-- Start RECORDS --

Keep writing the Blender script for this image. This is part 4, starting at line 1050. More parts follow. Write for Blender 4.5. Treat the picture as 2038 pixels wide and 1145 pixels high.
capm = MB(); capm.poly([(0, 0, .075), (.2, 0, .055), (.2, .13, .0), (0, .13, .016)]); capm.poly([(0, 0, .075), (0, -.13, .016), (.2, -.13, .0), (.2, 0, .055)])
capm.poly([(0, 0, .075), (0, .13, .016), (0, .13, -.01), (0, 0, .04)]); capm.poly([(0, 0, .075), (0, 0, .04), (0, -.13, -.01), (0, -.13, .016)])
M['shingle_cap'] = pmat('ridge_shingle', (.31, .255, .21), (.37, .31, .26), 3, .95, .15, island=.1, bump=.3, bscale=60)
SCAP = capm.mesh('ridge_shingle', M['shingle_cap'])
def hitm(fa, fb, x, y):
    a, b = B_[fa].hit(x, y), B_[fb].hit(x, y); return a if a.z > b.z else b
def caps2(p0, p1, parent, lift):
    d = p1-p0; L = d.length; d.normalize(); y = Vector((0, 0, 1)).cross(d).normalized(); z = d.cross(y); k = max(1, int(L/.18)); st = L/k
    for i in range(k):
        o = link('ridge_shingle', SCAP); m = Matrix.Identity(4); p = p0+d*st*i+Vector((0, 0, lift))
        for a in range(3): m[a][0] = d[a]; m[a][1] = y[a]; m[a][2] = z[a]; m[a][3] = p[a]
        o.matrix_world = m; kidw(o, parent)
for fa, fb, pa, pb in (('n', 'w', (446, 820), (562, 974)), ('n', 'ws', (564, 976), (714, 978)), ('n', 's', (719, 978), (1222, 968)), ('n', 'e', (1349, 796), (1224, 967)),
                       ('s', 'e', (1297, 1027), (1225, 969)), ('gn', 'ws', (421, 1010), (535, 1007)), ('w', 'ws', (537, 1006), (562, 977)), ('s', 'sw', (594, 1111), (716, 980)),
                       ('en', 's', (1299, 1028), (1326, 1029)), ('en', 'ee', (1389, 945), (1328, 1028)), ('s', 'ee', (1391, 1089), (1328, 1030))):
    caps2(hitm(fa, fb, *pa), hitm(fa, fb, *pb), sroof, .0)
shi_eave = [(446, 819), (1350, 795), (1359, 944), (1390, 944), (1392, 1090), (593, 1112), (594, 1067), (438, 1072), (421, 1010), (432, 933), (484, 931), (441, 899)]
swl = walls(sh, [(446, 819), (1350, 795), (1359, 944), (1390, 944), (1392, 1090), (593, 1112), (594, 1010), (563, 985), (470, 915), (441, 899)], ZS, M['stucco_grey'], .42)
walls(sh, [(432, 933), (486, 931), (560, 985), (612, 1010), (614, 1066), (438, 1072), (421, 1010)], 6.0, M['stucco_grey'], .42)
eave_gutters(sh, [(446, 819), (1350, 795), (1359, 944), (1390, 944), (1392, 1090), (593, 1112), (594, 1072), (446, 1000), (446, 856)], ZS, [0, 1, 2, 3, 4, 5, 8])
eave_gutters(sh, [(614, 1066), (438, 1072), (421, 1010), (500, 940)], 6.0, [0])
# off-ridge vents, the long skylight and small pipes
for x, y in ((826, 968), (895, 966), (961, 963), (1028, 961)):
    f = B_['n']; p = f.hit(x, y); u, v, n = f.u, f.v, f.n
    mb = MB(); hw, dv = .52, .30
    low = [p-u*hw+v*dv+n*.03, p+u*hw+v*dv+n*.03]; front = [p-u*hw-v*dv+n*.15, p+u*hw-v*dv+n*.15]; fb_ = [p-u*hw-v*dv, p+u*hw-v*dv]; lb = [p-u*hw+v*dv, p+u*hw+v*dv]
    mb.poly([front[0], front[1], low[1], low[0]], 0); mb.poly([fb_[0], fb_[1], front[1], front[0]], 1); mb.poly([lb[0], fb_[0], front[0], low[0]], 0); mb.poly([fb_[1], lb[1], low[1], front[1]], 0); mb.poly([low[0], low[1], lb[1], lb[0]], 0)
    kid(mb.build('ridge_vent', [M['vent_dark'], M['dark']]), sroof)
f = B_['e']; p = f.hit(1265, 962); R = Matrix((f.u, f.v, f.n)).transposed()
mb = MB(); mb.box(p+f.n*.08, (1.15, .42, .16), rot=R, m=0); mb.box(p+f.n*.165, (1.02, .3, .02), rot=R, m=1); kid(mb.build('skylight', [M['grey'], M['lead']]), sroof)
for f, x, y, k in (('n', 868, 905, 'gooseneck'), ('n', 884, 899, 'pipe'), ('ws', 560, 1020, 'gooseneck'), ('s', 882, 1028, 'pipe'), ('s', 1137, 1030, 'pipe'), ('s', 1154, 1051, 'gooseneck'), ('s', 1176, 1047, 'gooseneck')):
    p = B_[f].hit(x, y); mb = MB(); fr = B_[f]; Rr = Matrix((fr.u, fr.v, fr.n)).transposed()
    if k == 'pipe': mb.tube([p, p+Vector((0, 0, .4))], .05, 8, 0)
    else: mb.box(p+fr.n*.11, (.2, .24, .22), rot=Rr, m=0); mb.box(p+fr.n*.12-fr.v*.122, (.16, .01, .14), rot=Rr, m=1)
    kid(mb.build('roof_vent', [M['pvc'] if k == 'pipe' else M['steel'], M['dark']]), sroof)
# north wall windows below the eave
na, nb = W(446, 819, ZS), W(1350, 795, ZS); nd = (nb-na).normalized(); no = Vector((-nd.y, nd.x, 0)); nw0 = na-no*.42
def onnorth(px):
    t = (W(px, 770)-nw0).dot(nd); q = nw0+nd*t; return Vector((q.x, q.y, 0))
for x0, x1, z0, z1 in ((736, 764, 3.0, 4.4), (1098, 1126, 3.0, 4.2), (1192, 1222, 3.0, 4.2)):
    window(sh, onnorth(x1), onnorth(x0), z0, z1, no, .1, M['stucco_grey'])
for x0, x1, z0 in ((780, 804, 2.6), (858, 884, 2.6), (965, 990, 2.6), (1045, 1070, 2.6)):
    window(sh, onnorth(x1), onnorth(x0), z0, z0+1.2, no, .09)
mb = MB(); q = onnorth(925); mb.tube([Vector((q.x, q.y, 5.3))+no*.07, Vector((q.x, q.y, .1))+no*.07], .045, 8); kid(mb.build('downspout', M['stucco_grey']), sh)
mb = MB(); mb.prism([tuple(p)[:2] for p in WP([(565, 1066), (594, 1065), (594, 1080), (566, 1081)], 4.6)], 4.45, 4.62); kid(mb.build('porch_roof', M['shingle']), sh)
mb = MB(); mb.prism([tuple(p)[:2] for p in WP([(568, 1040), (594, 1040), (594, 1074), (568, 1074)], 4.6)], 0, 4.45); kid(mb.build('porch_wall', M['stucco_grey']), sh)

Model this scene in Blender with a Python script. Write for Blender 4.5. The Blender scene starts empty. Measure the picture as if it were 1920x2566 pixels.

-- End RECORDS --

◆ TO BE DONE
Return all of the entries word for word.

◆ FULL ANSWER
Keep writing the Blender script for this image. This is part 4, starting at line 1050. More parts follow. Write for Blender 4.5. Treat the picture as 2038 pixels wide and 1145 pixels high.
capm = MB(); capm.poly([(0, 0, .075), (.2, 0, .055), (.2, .13, .0), (0, .13, .016)]); capm.poly([(0, 0, .075), (0, -.13, .016), (.2, -.13, .0), (.2, 0, .055)])
capm.poly([(0, 0, .075), (0, .13, .016), (0, .13, -.01), (0, 0, .04)]); capm.poly([(0, 0, .075), (0, 0, .04), (0, -.13, -.01), (0, -.13, .016)])
M['shingle_cap'] = pmat('ridge_shingle', (.31, .255, .21), (.37, .31, .26), 3, .95, .15, island=.1, bump=.3, bscale=60)
SCAP = capm.mesh('ridge_shingle', M['shingle_cap'])
def hitm(fa, fb, x, y):
    a, b = B_[fa].hit(x, y), B_[fb].hit(x, y); return a if a.z > b.z else b
def caps2(p0, p1, parent, lift):
    d = p1-p0; L = d.length; d.normalize(); y = Vector((0, 0, 1)).cross(d).normalized(); z = d.cross(y); k = max(1, int(L/.18)); st = L/k
    for i in range(k):
        o = link('ridge_shingle', SCAP); m = Matrix.Identity(4); p = p0+d*st*i+Vector((0, 0, lift))
        for a in range(3): m[a][0] = d[a]; m[a][1] = y[a]; m[a][2] = z[a]; m[a][3] = p[a]
        o.matrix_world = m; kidw(o, parent)
for fa, fb, pa, pb in (('n', 'w', (446, 820), (562, 974)), ('n', 'ws', (564, 976), (714, 978)), ('n', 's', (719, 978), (1222, 968)), ('n', 'e', (1349, 796), (1224, 967)),
                       ('s', 'e', (1297, 1027), (1225, 969)), ('gn', 'ws', (421, 1010), (535, 1007)), ('w', 'ws', (537, 1006), (562, 977)), ('s', 'sw', (594, 1111), (716, 980)),
                       ('en', 's', (1299, 1028), (1326, 1029)), ('en', 'ee', (1389, 945), (1328, 1028)), ('s', 'ee', (1391, 1089), (1328, 1030))):
    caps2(hitm(fa, fb, *pa), hitm(fa, fb, *pb), sroof, .0)
shi_eave = [(446, 819), (1350, 795), (1359, 944), (1390, 944), (1392, 1090), (593, 1112), (594, 1067), (438, 1072), (421, 1010), (432, 933), (484, 931), (441, 899)]
swl = walls(sh, [(446, 819), (1350, 795), (1359, 944), (1390, 944), (1392, 1090), (593, 1112), (594, 1010), (563, 985), (470, 915), (441, 899)], ZS, M['stucco_grey'], .42)
walls(sh, [(432, 933), (486, 931), (560, 985), (612, 1010), (614, 1066), (438, 1072), (421, 1010)], 6.0, M['stucco_grey'], .42)
eave_gutters(sh, [(446, 819), (1350, 795), (1359, 944), (1390, 944), (1392, 1090), (593, 1112), (594, 1072), (446, 1000), (446, 856)], ZS, [0, 1, 2, 3, 4, 5, 8])
eave_gutters(sh, [(614, 1066), (438, 1072), (421, 1010), (500, 940)], 6.0, [0])
# off-ridge vents, the long skylight and small pipes
for x, y in ((826, 968), (895, 966), (961, 963), (1028, 961)):
    f = B_['n']; p = f.hit(x, y); u, v, n = f.u, f.v, f.n
    mb = MB(); hw, dv = .52, .30
    low = [p-u*hw+v*dv+n*.03, p+u*hw+v*dv+n*.03]; front = [p-u*hw-v*dv+n*.15, p+u*hw-v*dv+n*.15]; fb_ = [p-u*hw-v*dv, p+u*hw-v*dv]; lb = [p-u*hw+v*dv, p+u*hw+v*dv]
    mb.poly([front[0], front[1], low[1], low[0]], 0); mb.poly([fb_[0], fb_[1], front[1], front[0]], 1); mb.poly([lb[0], fb_[0], front[0], low[0]], 0); mb.poly([fb_[1], lb[1], low[1], front[1]], 0); mb.poly([low[0], low[1], lb[1], lb[0]], 0)
    kid(mb.build('ridge_vent', [M['vent_dark'], M['dark']]), sroof)
f = B_['e']; p = f.hit(1265, 962); R = Matrix((f.u, f.v, f.n)).transposed()
mb = MB(); mb.box(p+f.n*.08, (1.15, .42, .16), rot=R, m=0); mb.box(p+f.n*.165, (1.02, .3, .02), rot=R, m=1); kid(mb.build('skylight', [M['grey'], M['lead']]), sroof)
for f, x, y, k in (('n', 868, 905, 'gooseneck'), ('n', 884, 899, 'pipe'), ('ws', 560, 1020, 'gooseneck'), ('s', 882, 1028, 'pipe'), ('s', 1137, 1030, 'pipe'), ('s', 1154, 1051, 'gooseneck'), ('s', 1176, 1047, 'gooseneck')):
    p = B_[f].hit(x, y); mb = MB(); fr = B_[f]; Rr = Matrix((fr.u, fr.v, fr.n)).transposed()
    if k == 'pipe': mb.tube([p, p+Vector((0, 0, .4))], .05, 8, 0)
    else: mb.box(p+fr.n*.11, (.2, .24, .22), rot=Rr, m=0); mb.box(p+fr.n*.12-fr.v*.122, (.16, .01, .14), rot=Rr, m=1)
    kid(mb.build('roof_vent', [M['pvc'] if k == 'pipe' else M['steel'], M['dark']]), sroof)
# north wall windows below the eave
na, nb = W(446, 819, ZS), W(1350, 795, ZS); nd = (nb-na).normalized(); no = Vector((-nd.y, nd.x, 0)); nw0 = na-no*.42
def onnorth(px):
    t = (W(px, 770)-nw0).dot(nd); q = nw0+nd*t; return Vector((q.x, q.y, 0))
for x0, x1, z0, z1 in ((736, 764, 3.0, 4.4), (1098, 1126, 3.0, 4.2), (1192, 1222, 3.0, 4.2)):
    window(sh, onnorth(x1), onnorth(x0), z0, z1, no, .1, M['stucco_grey'])
for x0, x1, z0 in ((780, 804, 2.6), (858, 884, 2.6), (965, 990, 2.6), (1045, 1070, 2.6)):
    window(sh, onnorth(x1), onnorth(x0), z0, z0+1.2, no, .09)
mb = MB(); q = onnorth(925); mb.tube([Vector((q.x, q.y, 5.3))+no*.07, Vector((q.x, q.y, .1))+no*.07], .045, 8); kid(mb.build('downspout', M['stucco_grey']), sh)
mb = MB(); mb.prism([tuple(p)[:2] for p in WP([(565, 1066), (594, 1065), (594, 1080), (566, 1081)], 4.6)], 4.45, 4.62); kid(mb.build('porch_roof', M['shingle']), sh)
mb = MB(); mb.prism([tuple(p)[:2] for p in WP([(568, 1040), (594, 1040), (594, 1074), (568, 1074)], 4.6)], 0, 4.45); kid(mb.build('porch_wall', M['stucco_grey']), sh)

Model this scene in Blender with a Python script. Write for Blender 4.5. The Blender scene starts empty. Measure the picture as if it were 1920x2566 pixels.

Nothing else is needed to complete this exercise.